Autonomous truck developer Aurora, Continental, and NVIDIA announced a long-term strategic partnership to deploy driverless trucks at scale, powered by the next-generation NVIDIA Drive Thor system-on-a-chip (SoC).
NVIDIA’s Drive Thor and DriveOS will be integrated into the Aurora Driver, an SAE L4 autonomous driving system that Continental plans to mass-manufacture in 2027, according to a news release.
“Delivering one driverless truck will be monumental. Deploying thousands will change the way we live,” said Chris Urmson, CEO and co-founder at Aurora. “NVIDIA is the market leader in accelerated computing, and they’ll strengthen our ecosystem of partners and our ability to deliver safe and reliable driverless trucks to our customers at scale.”
“Developing, industrializing, and manufacturing powerful self-driving hardware at commercial scale requires unique and unparalleled expertise,” said Aruna Anand, president and CEO, automotive, continental North America. “Our industry-first collaboration with Aurora and NVIDIA to deliver driverless trucks positions Continental at the forefront of this cutting-edge technology and will drive value to our business.”
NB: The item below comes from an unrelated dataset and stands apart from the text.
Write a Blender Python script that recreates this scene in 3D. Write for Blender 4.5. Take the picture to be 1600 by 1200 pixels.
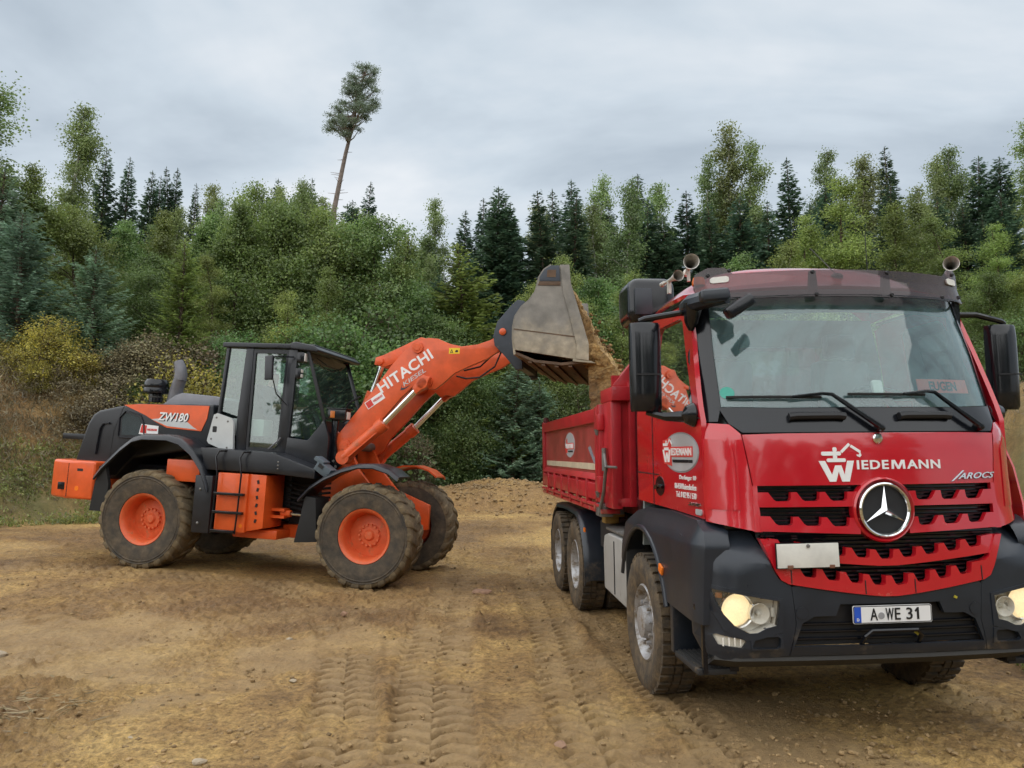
import bpy, bmesh, math, random
import numpy as np
from mathutils import Vector, Matrix, Euler
from mathutils.geometry import tessellate_polygon

sc = bpy.context.scene
for o in list(bpy.data.objects):
    bpy.data.objects.remove(o)
COL = sc.collection
rad = math.radians
PI = math.pi

# ------------------------------------------------------------------ camera, sky, sun, exposure
cam_d = bpy.data.cameras.new('camera')
cam_d.sensor_fit = 'HORIZONTAL'; cam_d.sensor_width = 36.0; cam_d.lens = 36.0 * 1202 / 1600
cam_d.clip_start = 0.05; cam_d.clip_end = 3000
cam = bpy.data.objects.new('camera', cam_d); COL.objects.link(cam)
cam.location = (0, 0, 1.8)
cam.rotation_euler = (rad(90) + math.atan(122 / 1202), 0, 0)
sc.camera = cam

SUN_EL, SUN_AZ = rad(60), rad(215)     # azimuth clockwise from +Y: high, behind the camera and to its left
world = bpy.data.worlds.new('World'); sc.world = world; world.use_nodes = True
wt = world.node_tree; wn = wt.nodes; wl = wt.links
wn.clear()
w_out = wn.new('ShaderNodeOutputWorld'); w_bg = wn.new('ShaderNodeBackground'); w_bg.inputs[1].default_value = 0.1
w_sky = wn.new('ShaderNodeTexSky'); w_sky.sky_type = 'NISHITA'; w_sky.sun_disc = False
w_sky.sun_elevation = SUN_EL; w_sky.sun_rotation = SUN_AZ
w_tc = wn.new('ShaderNodeTexCoord')
w_sep = wn.new('ShaderNodeSeparateXYZ'); wl.new(w_tc.outputs['Generated'], w_sep.inputs[0])
w_add = wn.new('ShaderNodeMath'); w_add.operation = 'ADD'; w_add.inputs[1].default_value = 0.28
w_abs = wn.new('ShaderNodeMath'); w_abs.operation = 'ABSOLUTE'
wl.new(w_sep.outputs['Z'], w_abs.inputs[0]); wl.new(w_abs.outputs[0], w_add.inputs[0])
w_dx = wn.new('ShaderNodeMath'); w_dx.operation = 'DIVIDE'; w_dy = wn.new('ShaderNodeMath'); w_dy.operation = 'DIVIDE'
wl.new(w_sep.outputs['X'], w_dx.inputs[0]); wl.new(w_add.outputs[0], w_dx.inputs[1])
wl.new(w_sep.outputs['Y'], w_dy.inputs[0]); wl.new(w_add.outputs[0], w_dy.inputs[1])
w_cmb = wn.new('ShaderNodeCombineXYZ'); wl.new(w_dx.outputs[0], w_cmb.inputs[0]); wl.new(w_dy.outputs[0], w_cmb.inputs[1])
def w_noise(scale, detail, rough, off, dist=0.0):
    mp = wn.new('ShaderNodeMapping'); mp.inputs['Location'].default_value = off
    mp.inputs['Rotation'].default_value = (0, 0, rad(28)); mp.inputs['Scale'].default_value = (0.8, 1.25, 1)
    wl.new(w_cmb.outputs[0], mp.inputs[0])
    n = wn.new('ShaderNodeTexNoise'); n.inputs['Scale'].default_value = scale; n.inputs['Detail'].default_value = detail
    n.inputs['Roughness'].default_value = rough; n.inputs['Distortion'].default_value = dist
    wl.new(mp.outputs[0], n.inputs['Vector']); return n
w_n1 = w_noise(0.95, 6, 0.55, (2.1, 4.4, 0), 0.5)
w_n2 = w_noise(3.4, 5, 0.5, (7.3, 1.2, 0), 0.2)
w_mx = wn.new('ShaderNodeMix'); w_mx.data_type = 'FLOAT'; w_mx.inputs[0].default_value = 0.3
wl.new(w_n1.outputs['Fac'], w_mx.inputs[2]); wl.new(w_n2.outputs['Fac'], w_mx.inputs[3])
w_ramp = wn.new('ShaderNodeValToRGB'); cr = w_ramp.color_ramp
cr.elements[0].position = 0.39; cr.elements[0].color = (0.475, 0.548, 0.625, 1)
cr.elements[1].position = 0.62; cr.elements[1].color = (0.85, 0.89, 0.93, 1)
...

“The combination of NVIDIA’s automotive-grade Drive Thor platform with Aurora’s advanced self-driving trucking technology and Continental’s manufacturing and integration expertise is set to help drive the future of autonomous trucking, helping make roads safer while driving up operational efficiency,” said Rishi Dhall, vice-president of automotive at NVIDIA.
Driverless trucking service launch in April
Aurora is in the final stages of validating the Aurora Driver for driverless operations on public roads and plans to launch its driverless trucking service in Texas in April.
NVIDIA will power the primary computer of the Aurora Driver with a dual NVIDIA Drive Thor SoC configuration that runs DriveOS. As Continental and Aurora prepare to manufacture self-driving hardware at scale in 2027, production samples of Drive Thor are coming in the first half of 2025.
Continental is developing a reliable, serviceable, cost-efficient generation of the Aurora Driver hardware, specifically for high-volume manufacturing. The company is also developing a specialized independent secondary system that can take over operation if a failure occurs in the primary Aurora Driver computer.